Last April, Chinese Premier Zhu
Rongji offered an impressive slate of concessions to convince the United States to support
China's bid for World Trade Organization membership. After reviewing the offer, President
Clintondeferred decision in order to complete negotiations and educate Congress on the
merits of the deal. The business community was outraged by the delay and attacked the
administration.
A few weeks later, the accidental bombing of China's embassy in Belgrade
plunged U.S.-China relations into the deep freeze and halted WTO talks. It became
fashionable in the business community and among professional second-guessers to criticize
the president for his shortsightedness.
It remains unclear if the negotiations on China's WTO membership will
succeed this year. But, regardless of whether they do, President Clinton made the right
call in delaying a decision on China's accession package.
It is true that China's WTO accession may ultimately be in the United
States' best interest, if the agreement is supported with the proper enforcement regime.
Some in the business community, however, look enthusiastically at the
concessions Zhu offered while overlooking China's poor record in delivering on its trade
promises. Every trade agreement the United States has struck with China, on topics as
diverse as protecting intellectual property and promoting market access, has run into
serious enforcement/compliance problems.
The main trouble appears to be that China lacks the legal infrastructure
to force its diverse collection of ministries, provincial authorities and state-owned
enterprises to abide by the trade commitments it makes.

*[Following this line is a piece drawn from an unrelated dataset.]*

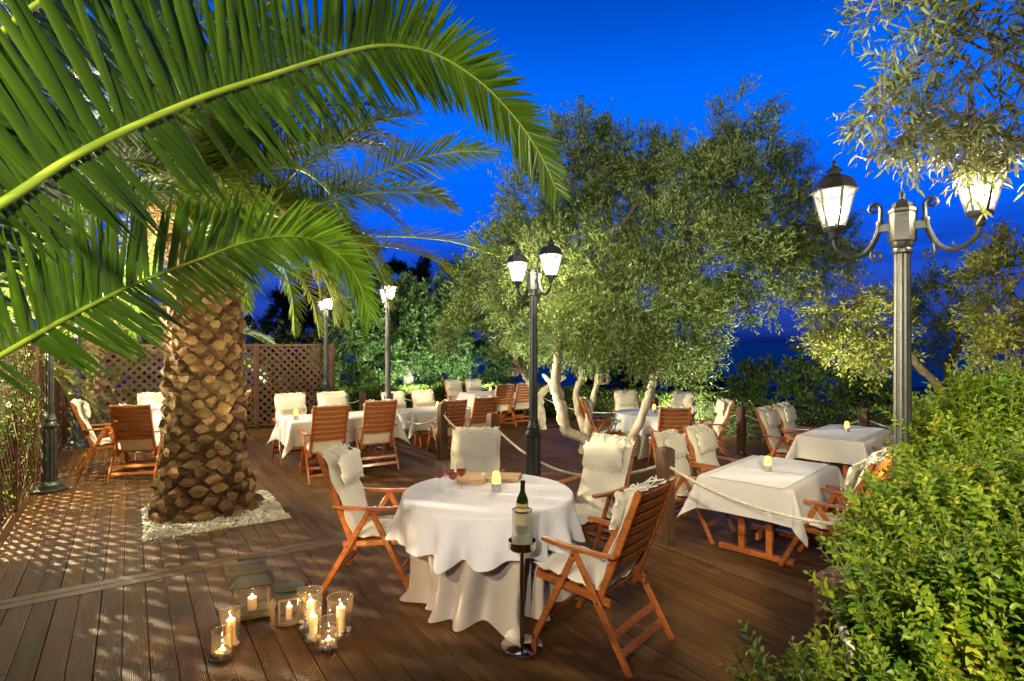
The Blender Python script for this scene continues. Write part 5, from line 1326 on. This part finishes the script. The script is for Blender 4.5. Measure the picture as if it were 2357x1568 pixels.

President Clinton's critics point to the highly unusual outburst of
criticism in Beijing of the trade concessions that Zhu offered and the backsliding since
the bombing as evidence that he should have taken the deal when he had the chance. This is
based on a backward view of Chinese politics.
First, the Chinese would likely have frozen relations after the bombing
regardless of the state of the WTO negotiations; the two have no real linkage beyond the
happenstance of timing.
Further, the outburst of criticism is evidence that Zhu did not have
sufficient domestic support for the reforms he was offering. If President Clinton had
seized the deal, these critics would not have simply disappeared. They would have
forced Zhu to back away from the offer. Or, more likely, they would have simply ignored it
and violated or frustrated the concessions with the same bureaucratic tactics used to
stymie past agreements.
Some naively argue that the WTO could force Beijing to deliver on the
promised commitments. This view reflects both an exaggeration of the capabilities of the
WTO and a poor understanding of the Chinese system.
As many Chinese scholars are fond of pointing out, China's system is not
based upon rule of law and is almost entirely non-transparent. The WTO is premised upon
the existence of a rule of law and relies upon transparency in order to evaluate policies
and reach enforcement decisions. Far from being a magic bullet, the WTO may prove largely
ineffective in policing Chinese trade practices.
It is true that multilateral pressure may be helpful in changing China.
But it is also true that WTO membership for China would mean the United States
could not employ unilateral trade sanctions to curb Chinese mercantilism -- the only tool
that has previously demonstrated some effect. It may be possible to build a WTO
enforcement scheme that can deal with Beijing, but this certainly was not in place in
April.
Further, there are political factors that warrant some discussion.
Congressional support for China's WTO accession appeared very strong in the wake of Zhu's
visit. But the political reality is that some of the support was just Congress taking an
opportunity to criticize the Clinton administration.
Congress has historically been no friend of China, and some
congressional leaders were criticizing a possible WTO deal just days earlier. In fact,
delaying and forcing many in Congress to go on record in favor of a deal may ultimately
have paved the way for congressional support of a WTO agreement -- a task that might have
proved much harder if it had been presented as a Clinton administration initiative with an
election looming.
When the situation is considered in a sober context, President Clinton
was right not to accept Premier Zhu's April offer. In fact, a strong case can be made that
he should have been even more skeptical pending completion of enforcement provisions.
If a deal does not materialize this year, it will be due to Zhu's
inability to deliver on his promises, not Clinton's refusal to take them.